U.S.-Chinese relations and American consumers dodged at least one bullet last week, when Democrat Charles Schumer and Republican Lindsey Graham postponed a Senate vote on their bill that would have slapped huge tariffs on Chinese goods imported into the United States. Having just returned from a visit to China, the senators declared Tuesday that Chinese leaders had conveyed to them a recognition that China’s currency, the yuan, needed to rise in value against the dollar.
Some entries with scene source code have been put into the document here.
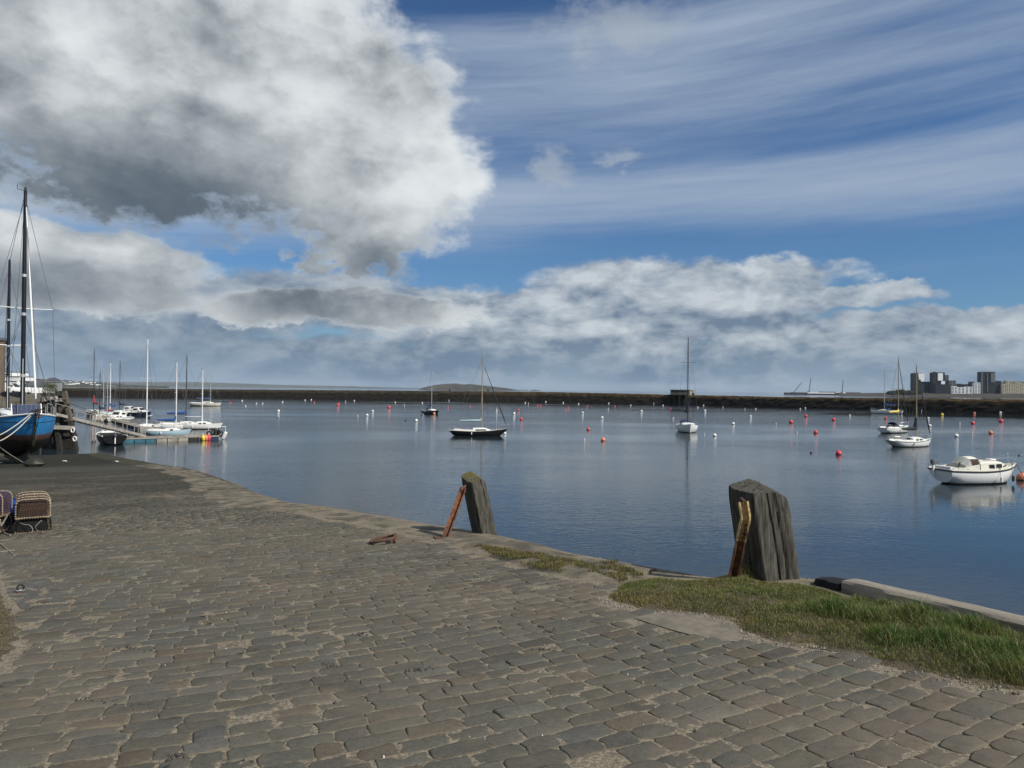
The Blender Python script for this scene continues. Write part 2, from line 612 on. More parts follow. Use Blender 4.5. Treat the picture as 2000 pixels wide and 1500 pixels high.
# ------------------------------------------------------------------ the slipway: outline of its edge over the water, near right to far left
EDGE_PX = [(1800, 1168), (1655, 1136), (1570, 1128), (1480, 1122), (1385, 1128), (1290, 1112), (1205, 1097), (1110, 1080), (1040, 1063), (985, 1048), (940, 1040), (880, 1030),
           (840, 1024), (800, 1017), (730, 1004), (640, 989), (560, 980), (500, 963), (462, 946), (430, 934), (390, 921), (355, 913), (330, 909.5), (285, 902), (240, 894.5), (215, 889.5)]
EDGE = [ground(u, v) for u, v in EDGE_PX]
e0 = EDGE[0]
EDGE = [Vector((4.30, 1.2, 0)), Vector((4.12, 3.0, 0)), Vector((3.92, 4.6, 0))] + EDGE + [Vector((-39.5, 68.5, 0))]


def resample(pts, step):
    out = [Vector((pts[0][0], pts[0][1]))]
    for a, b in zip(pts[:-1], pts[1:]):
        a2, b2 = Vector((a[0], a[1])), Vector((b[0], b[1]))
        k = max(1, int((b2 - a2).length / step))
        for i in range(1, k + 1):
            out.append(a2.lerp(b2, i / k))
    return out


EDGE_R = [Vector((p.x + 0.05 * mnoise.noise((p.x * 1.3, p.y * 1.3, 0)), p.y + 0.05 * mnoise.noise((p.x * 1.3, p.y * 1.3, 4)))) for p in resample(EDGE, 0.45)]
QUAY = [(p.x, p.y) for p in EDGE_R] + [(-52, 72), (-66, 60), (-60, 30), (-30, 8), (-12, -4), (4.3, -4)]


def offset_edge(d):
    """the edge line moved inland by d"""
    out = []
    for i, p in enumerate(EDGE_R):
        t = (EDGE_R[min(i + 2, len(EDGE_R) - 1)] - EDGE_R[max(i - 2, 0)]).normalized()
        out.append(Vector((p.x - t.y * d, p.y + t.x * d)))
    return out


def stone_nodes(name, far_mode=False):
    """weathered whin and sandy joints; below the tide line the stone is black with weed"""
    m = bpy.data.materials.new(name)
    m.use_nodes = True
    nt = m.node_tree
    E.nt = nt
    b = nt.nodes['Principled BSDF']
    pos = nt.nodes.new('ShaderNodeNewGeometry').outputs['Position']
    sep = nt.nodes.new('ShaderNodeSeparateXYZ')
    nt.links.new(pos, sep.inputs[0])
    return m, nt, b, pos, E(sep.outputs[0]), E(sep.outputs[1]), E(sep.outputs[2])


def tide(col, z, pos):
    n = nz(pos, 0.55, 5, 0.6)
    n2 = nz(pos, 0.22, 4, 0.6)
    zz = z + (n - 0.5) * 0.55
    col = mixc(zz.smooth(2.15, 1.72) * 0.93, col, (0.016, 0.015, 0.011))
    return mixc((z + (n2 - 0.5) * 2.0 + (n - 0.5) * 0.8).smooth(3.95, 3.0) * 0.72, col, (0.030, 0.030, 0.023))      # green algae above it


def sett_mat():
    m, nt, b, pos, x, y, z = stone_nodes('whin_sett')
    tone = nt.nodes.new('ShaderNodeAttribute')
    tone.attribute_name = 'tone'
    g = nz(pos, 34.0, 4, 0.7)
    g2 = nz(pos, 150.0, 2, 0.6)
    sand = nz(pos, 0.75, 5, 0.62)
    sand2 = nz(pos, 7.0, 5, 0.68)
    n = nt.nodes.new('ShaderNodeMix')
    n.data_type = 'RGBA'
    n.blend_type = 'MULTIPLY'
    n.inputs[0].default_value = 1.0
    nt.links.new(tone.outputs['Color'], n.inputs[6])
    shade = g * 0.9 + g2 * 1.0 + 0.06
    nt.links.new(mixc(shade - 0.5, (0.5, 0.5, 0.5), (1.5, 1.5, 1.5)), n.inputs[7])
    col = n.outputs[2]
    # sand film trodden over the stones
    f = (sand * 0.95 + sand2 * 0.65 - 0.40).smooth(0.30, 0.62) * 0.66
    col = mixc(f, col, (0.135, 0.110, 0.082))
    col = mixc(nz(pos, 3.1, 4, 0.65).smooth(0.56, 0.78) * 0.5, col, (0.055, 0.056, 0.050))
    lich = nz(pos, 19.0, 3, 0.6).smooth(0.70, 0.76) * 0.45
    col = mixc(lich, col, (0.26, 0.25, 0.21))
    col = tide(col, z, pos)
    nt.links.new(col, b.inputs['Base Color'])
    b.inputs['Roughness'].default_value = 0.9
    b.inputs['Specular IOR Level'].default_value = 0.12
    bn = nt.nodes.new('ShaderNodeBump')
    bn.inputs['Strength'].default_value = 0.55
    bn.inputs['Distance'].default_value = 0.006
    nt.links.new((g * 0.8 + nz(pos, 90.0, 3, 0.7) * 0.6).s, bn.inputs['Height'])
    nt.links.new(bn.outputs[0], b.inputs['Normal'])
    return m


def joint_mat():
    m, nt, b, pos, x, y, z = stone_nodes('sandy_joint')
    a = nz(pos, 45.0, 4, 0.7)
    d = nz(pos, 5.0, 5, 0.65)
    col = mixc(a.smooth(0.35, 0.68), (0.11, 0.093, 0.067), (0.27, 0.23, 0.17))
    col = mixc(d.smooth(0.52, 0.72) * 0.75, col, (0.075, 0.062, 0.045))
    col = mixc(nz(pos, 120.0, 2, 0.6).smooth(0.66, 0.72) * 0.7, col, (0.50, 0.47, 0.41))
    # past the last separate stones the courses are only streaks
    p = x * 0.866 + y * 0.5
    q = y * 0.866 - x * 0.5
    st = nz(vec(p * 2.2, q * 6.0, 0.0), 1.2, 4, 0.6)
    fc = mixc(st.smooth(0.42, 0.66), (0.092, 0.088, 0.075), (0.20, 0.18, 0.145))
    col = mixc(q.smooth(33.0, 35.0), col, fc)
    col = tide(col, z, pos)
    nt.links.new(col, b.inputs['Base Color'])
    b.inputs['Roughness'].default_value = 0.95
    b.inputs['Specular IOR Level'].default_value = 0.1
    bn = nt.nodes.new('ShaderNodeBump')
    bn.inputs['Strength'].default_value = 0.8
    bn.inputs['Distance'].default_value = 0.008
    nt.links.new((a + nz(pos, 14.0, 4, 0.6) * 1.2).s, bn.inputs['Height'])
    nt.links.new(bn.outputs[0], b.inputs['Normal'])
    return m


M['sett'] = sett_mat()
M['joint'] = joint_mat()


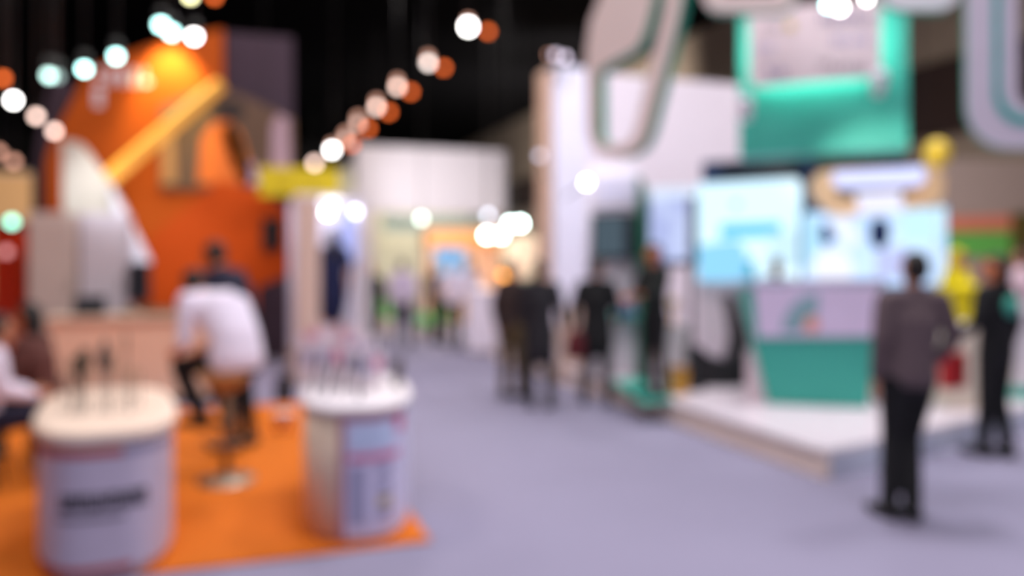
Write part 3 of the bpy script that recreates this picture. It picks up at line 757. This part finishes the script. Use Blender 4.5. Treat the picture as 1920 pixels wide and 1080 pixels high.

“Now that we’re on the path to progress,” Mr. Schumer said, “we don’t have to fire the so-called nuclear weapon, but can hold it in abeyance.” Metaphors aside, Mr. Schumer was not speaking hyperbolically. The 27.5 percent tariff could unleash a trade war at the very moment the world’s latest round of multinational trade liberalization has ground to a virtual halt. Moreover, with Chinese President Hu Jintao scheduled to visit the United States this month, a Senate-passed tariff bill, which had already won the support of 67 senators in a procedural vote cast last April, would have invited a tit-for-tat response that could easily escalate out of control.

It is indisputable that the Sino-American trade imbalance has become immense. Last year America’s trade deficit in goods with China reached an all-time bilateral record of $202 billion, reflecting the difference between U.S. exports of $42 billion and imports of $244 billion. (The trade deficit with China totaled $69 billion in 1999.)

As that trade deficit has soared, charges have mounted blaming China for pursuing a mercantilist trade policy by maintaining a fixed, undervalued exchange rate with the dollar. Last July, China responded by revaluing its currency by 2.1 percent and announcing that the yuan would be allowed to float within a very narrow band. Since then, the yuan has appreciated another 1 percent. Needless to say, believing that the yuan is undervalued anywhere from 15 percent to 40 percent, Messrs. Schumer and Graham and many U.S. business interests have not been satisfied.

An appreciating Chinese currency would tend to make Chinese goods more expensive in the United States, although it is very doubtful that U.S.-produced goods would displace imported Chinese products. Instead, the share of the U.S. market captured by India, Vietnam and Bangladesh would probably increase. An appreciating yuan would also make American exports to China cheaper and more competitive. However, the relative dearth of U.S. exports to the massively industrializing Chinese economy strongly suggests that Beijing has adopted a state policy of directing its huge purchases of capital-intensive goods to Asian and European suppliers. A 27.5 percent tariff on imports from China would needlessly penalize American consumers and threaten to ignite a trade war that would make today’s current bilateral trade problems pale by comparison.